Your objective:
Locate each line holding the string "More" and copy it.

Listed entries:
+ + + + + + +

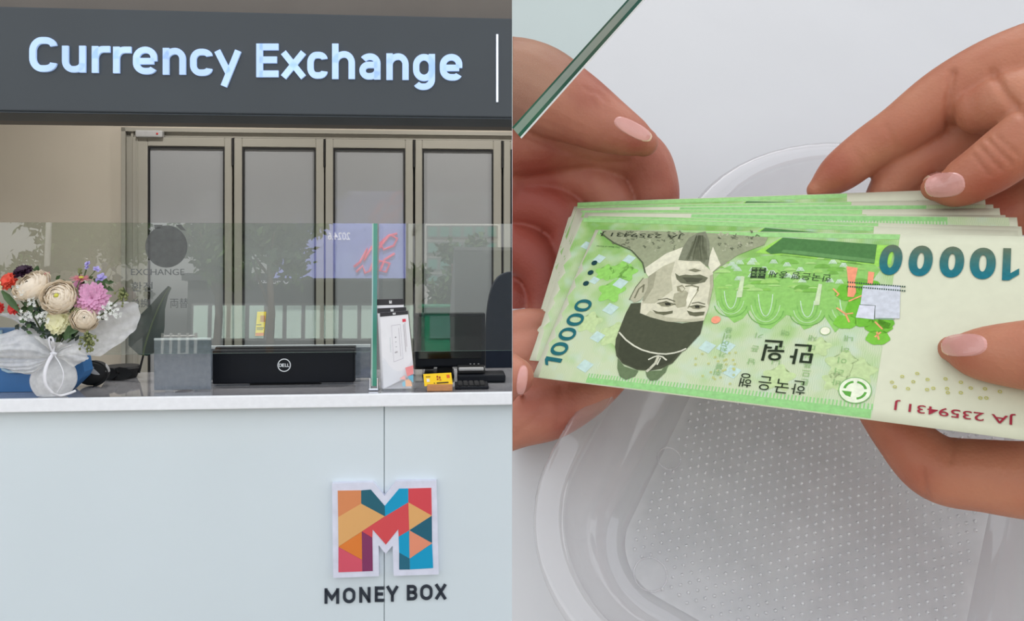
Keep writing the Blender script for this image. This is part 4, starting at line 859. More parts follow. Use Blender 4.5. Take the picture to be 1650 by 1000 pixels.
# print layers in millimetres: lists of (polygon, colour or colour function, layer)
LAY = {'green_print': [], 'ornament': [], 'portrait': [], 'numeral': [], 'side_numeral': [], 'lettering': [], 'serial_number': [], 'seal': []}
def pp(part, pts, col, lay, px=True): LAY[part].append((('P', [mm_(*p) for p in pts] if px else pts), col, lay))
def ptxt(part, s, o, ex, ey, col, lay, w=.0): LAY[part].append((('T', s, o, ex, ey, w), col, lay))        # o corner, ex along the text, ey up the glyphs, all mm
def disc(cx, cy, r, n=20): return [(cx+r*math.cos(2*math.pi*i/n), cy+r*math.sin(2*math.pi*i/n)) for i in range(n)]
def band(part, pts, w, col, lay, px=True):
    q = [mm_(*p) for p in pts] if px else pts; q = [Vector((a, b)) for a, b in q]
    for a, b in zip(q[:-1], q[1:]):
        d = (b-a).normalized(); s = Vector((-d.y, d.x))*w/2; e = d*w*.3; pp(part, [tuple(a-e-s), tuple(b+e-s), tuple(b+e+s), tuple(a-e+s)], col, lay, False)
def zz(x, y): return (970+x/3.848, 360+y/3.848)
def zw(x, y): return (1150+x/3.57, 380+y/3.57)
def zr(x, y): return (1230+x/2.94, 280+y/2.94)
gb = [(868,607),(885,560),(884,553),(896,543),(894,530),(907,512),(905,505),(917,490),(914,478),(928,462),(926,450),(940,435),(938,424),(948,404),(958,385),(964,372)]
gpoly = [mm_(*p) for p in gb]+[(106.2, 67.8), (105.4, .2)]
gpoly[0] = (gpoly[0][0], .2); gpoly[len(gb)-1] = (gpoly[len(gb)-1][0], 67.8)
LAY['green_print'].append((('P', gpoly), None, 1))
o_ = 'ornament'
pp(o_, [(20, .4), (105.2, .4), (105.2, 3.2), (20, 2.4)], (142, 196, 126), 2, False); 
for i in range(86): x = 20+i; pp(o_, [(x, 2.2+i*.01), (x+.45, 2.2+i*.01), (x+.45, 4.0+i*.012), (x, 4.0+i*.012)], (142, 196, 126), 2, False)
pp(o_, [(2, 65.6), (106, 65.6), (106.1, 67.6), (2, 67.6)], (150, 200, 128), 2, False)
pp(o_, [zw(*p) for p in [(240,100),(390,15),(940,55),(1040,62),(1020,165),(925,185),(700,150),(400,120)]], (150, 206, 88), 2)
# hills
pp(o_, [zw(*p) for p in [(0,260),(60,190),(200,130),(400,110),(700,150),(925,170),(960,200),(900,280),(860,400),(700,560),(640,470),(560,530),(520,545),(460,470),(420,460),(330,540),(270,530),(210,430),(170,480),(120,505),(60,450),(20,400)]], (138, 190, 100), 2)
for k, (x, y, w, h, c) in enumerate([(100,470,95,150,(152,194,120)),(300,515,105,190,(146,196,112)),(540,520,100,140,(158,200,126)),(770,520,110,150,(136,196,92))]):
    for q in range(4): band(o_, [zw(x+w*(1-q*.2)*math.sin(a), y-h*.5*(1-math.cos(a))*(1+.2*q)-q*16) for a in [R(-80+16*i) for i in range(11)]], .28, [(110,168,80),(178,212,160),(120,178,88),(190,216,186)][q], 3)
for k in range(60):
    x, y = rng.uniform(0, 860), rng.uniform(140, 330); w, h = rng.uniform(18, 55), rng.uniform(8, 26)
    pp(o_, [zw(x+w*math.cos(a), y+h*math.sin(a)) for a in [R(180+18*i) for i in range(11)]], random.choice([(120,176,76),(150,196,104),(112,166,72),(164,204,124),(132,186,84)]), 3+k*.02)
for k in range(22):
    x, y = rng.uniform(60, 800), rng.uniform(120, 290); 
    for q in (-1, 0, 1): band(o_, [zw(x-14+8*q, y+14), zw(x+8*q, y-8), zw(x+14+8*q, y+14)], .22, (206, 226, 206), 4.4)
for x, y in [(150,300),(595,345)]: pp(o_, [zw(x-18,y+60),(zw(x+10,y-65)),zw(x+30,y-60),zw(x+14,y+58)], (194, 210, 170), 4.5)
pp(o_, [zw(*p) for p in [(300,90),(400,15),(940,55),(925,165),(700,140),(480,115),(390,105),(330,110)]], (74, 120, 66), 4)
pp(o_, [zw(*p) for p in [(390,100),(480,110),(700,135),(925,160),(926,140),(700,115),(500,92),(400,85)]], (96, 142, 84), 4.2)
for x, y, rx_, ry_ in [(780,330,80,50),(830,420,70,60),(760,500,70,40),(900,300,70,40),(950,525,80,45),(945,590,70,42),(990,500,50,40),(860,490,60,40),(810,300,60,40)]:
    pp(o_, [zw(x+rx_*(1+.08*math.sin(5*a))*math.cos(a), y+ry_*(1+.08*math.cos(6*a))*math.sin(a)) for a in [R(18*i) for i in range(20)]], random.choice([(108, 178, 54), (118, 186, 62), (100, 170, 50)]), 3.5)
for pts in [[(765,180),(830,190),(815,260),(820,330),(805,358),(770,355),(775,280)], [(890,210),(925,215),(915,285),(885,280)]]: pp(o_, [zw(*p) for p in pts], (232, 150, 116), 4.6)
for pts in [[(690,310),(720,340),(710,350)], [(710,420),(760,455),(800,450)], [(760,455),(780,500)], [(780,380),(850,350)], [(930,500),(970,540)], [(940,560),(950,600)], [(960,560),(930,585)]]: band(o_, [zw(*p) for p in pts], .5, (226, 160, 110), 4.6)
# security square, dots, rings, recycle mark
pp(o_, [zw(*p) for p in [(860,290),(1075,290),(1070,480),(930,478),(930,405),(845,400)]], (196, 200, 208), 5); pp(o_, [zw(*p) for p in [(840,402),(930,405),(922,486),(818,475)]], (206, 208, 218), 5.1)
band(o_, [zw(840,402), zw(930,407), zw(924,486)], .18, (90, 100, 96), 5.3); band(o_, [zw(925,482), zw(1040,486)], .25, (150, 160, 160), 5.3)
for y in (268, 292):
    for i in range(26): x = 770+i*13; pp(o_, [zw(x, y+i*1.0), zw(x+8, y+i), zw(x+8, y+9+i), zw(x, y+9+i)], (60, 84, 70), 5.4)
pp(o_, disc(*mm_(1330, 534.5), 1.55), (150, 180, 120), 4.6, False); pp(o_, disc(*mm_(1330, 534.5), 1.35), (226, 226, 202), 4.8, False); pp(o_, disc(*mm_(1154, 516.5), 1.5), (232, 150, 120), 4.6, False)
for x, y in [(958,424),(952,439.5),(944.5,457)]: pp('side_numeral', disc(*mm_(x, y), 1.15), (22, 62, 66), 5, False)
for x, y, r_ in [(966,417,2.0),(1014,418,2.0),(1000,457,2.3),(984,498,2.4),(963,543,2.2),(943,590,2.4),(958,452,1.7),(1040,560,2.2),(1170,560,2.4),(1140,560,2.2),(1180,600,2.2)]:
    c = mm_(x, y); pp(o_, [(c[0]+r_*1.3*math.cos(R(90*i+20)), c[1]+r_*1.15*math.sin(R(90*i+20))) for i in range(4)], (184, 208, 200), 2.5, False)
for x, y, r_ in [(1000,437,4),(985,470,4.5),(1010,440,3.5),(975,440,3.5),(1360,590,4.5),(1385,600,4.0),(1255,610,4.0),(1345,615,3.0),(1320,560,3.0),(950,520,4.0),(990,540,4.5)]:
    c = mm_(x, y); pp(o_, [(c[0]+r_*(1+.25*math.sin(5*a))*math.cos(a), c[1]+r_*(1+.25*math.sin(5*a))*math.sin(a)) for a in [R(10*i) for i in range(36)]], (142, 200, 96) if x < 1020 and y < 500 else (184, 204, 150), 2.2, False)
def ringp(part, c, r0, r1, col, lay, n=14):
    for i in range(n):
        a, b = 2*math.pi*i/n, 2*math.pi*(i+1)/n; pp(part, [(c[0]+r0*math.cos(a), c[1]+r0*math.sin(a)), (c[0]+r1*math.cos(a), c[1]+r1*math.sin(a)), (c[0]+r1*math.cos(b), c[1]+r1*math.sin(b)), (c[0]+r0*math.cos(b), c[1]+r0*math.sin(b))], col, lay, False)
for x, y in [(155,370),(200,345),(265,332),(310,358),(388,355),(455,370),(248,368),(168,390),(225,398),(335,396),(308,402),(395,397),(498,395),(455,415),(398,415),(540,438),(566,438),(560,398),(625,410)]: ringp(o_, mm_(1380+x/2.704, 480+y/2.704), .28, .5, (186, 186, 96), 5, 10)
for _ in range(26): ringp(o_, mm_(rng.uniform(1115, 1190), rng.uniform(565, 622)), .22, .4, (196, 198, 110), 5, 8)
rc = mm_(1378, 630); pp(o_, disc(*rc, 4.3, 36), (120, 170, 100), 5, False); pp(o_, disc(*rc, 4.05, 36), (222, 228, 204), 5.2, False)
for a0, a1 in [(15, 85), (105, 175), (285, 355)]:
    n_ = 8
    for i in range(n_): a, b = R(a0+(a1-a0)*i/n_), R(a0+(a1-a0)*(i+1)/n_); w0, w1 = .35, .35; pp(o_, [(rc[0]+(2.75-w0)*math.cos(a), rc[1]+(2.75-w0)*math.sin(a)), (rc[0]+(2.75+w0)*math.cos(a), rc[1]+(2.75+w0)*math.sin(a)), (rc[0]+(2.75+w1)*math.cos(b), rc[1]+(2.75+w1)*math.sin(b)), (rc[0]+(2.75-w1)*math.cos(b), rc[1]+(2.75-w1)*math.sin(b))], (92, 158, 66), 5.4, False)
pp(o_, [(rc[0]-3.4, rc[1]-.6), (rc[0]-.8, rc[1]-.6), (rc[0]-.9, rc[1]-2.4), (rc[0]-2.2, rc[1]-2.0)], (92, 158, 66), 5.5, False)
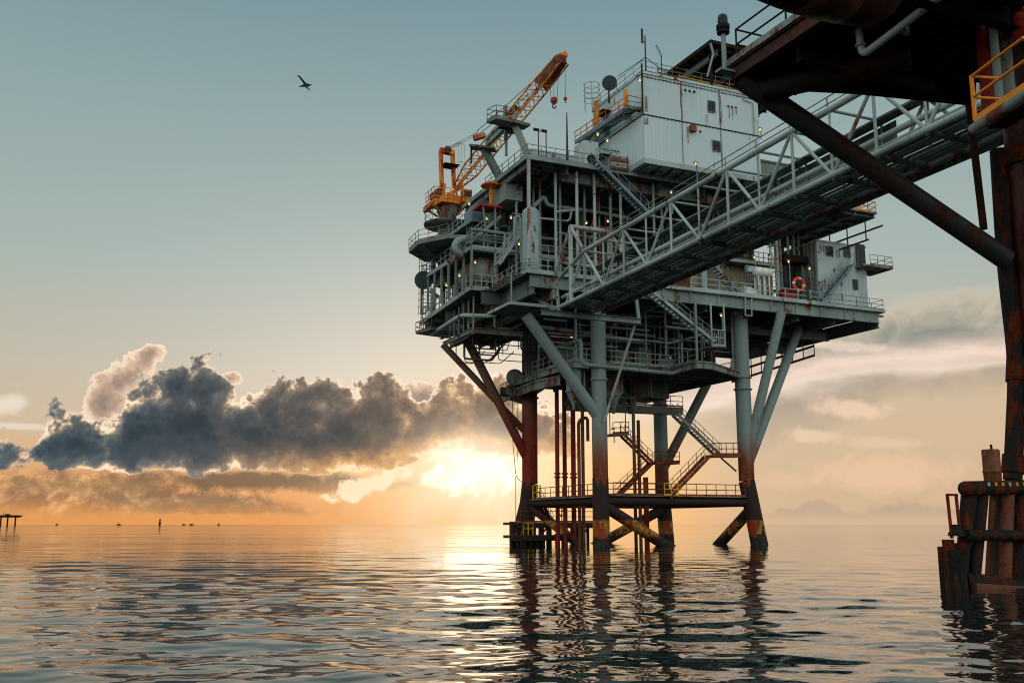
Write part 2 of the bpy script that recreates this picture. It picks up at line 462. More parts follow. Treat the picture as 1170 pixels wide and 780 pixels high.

+ + + + + + +

Solved exercise:
Keep writing the Blender script for this image. This is part 4, starting at line 859. More parts follow. Use Blender 4.5. Take the picture to be 1650 by 1000 pixels.
Write part 2 of the bpy script that recreates this picture. It picks up at line 462. More parts follow. Treat the picture as 1170 pixels wide and 780 pixels high.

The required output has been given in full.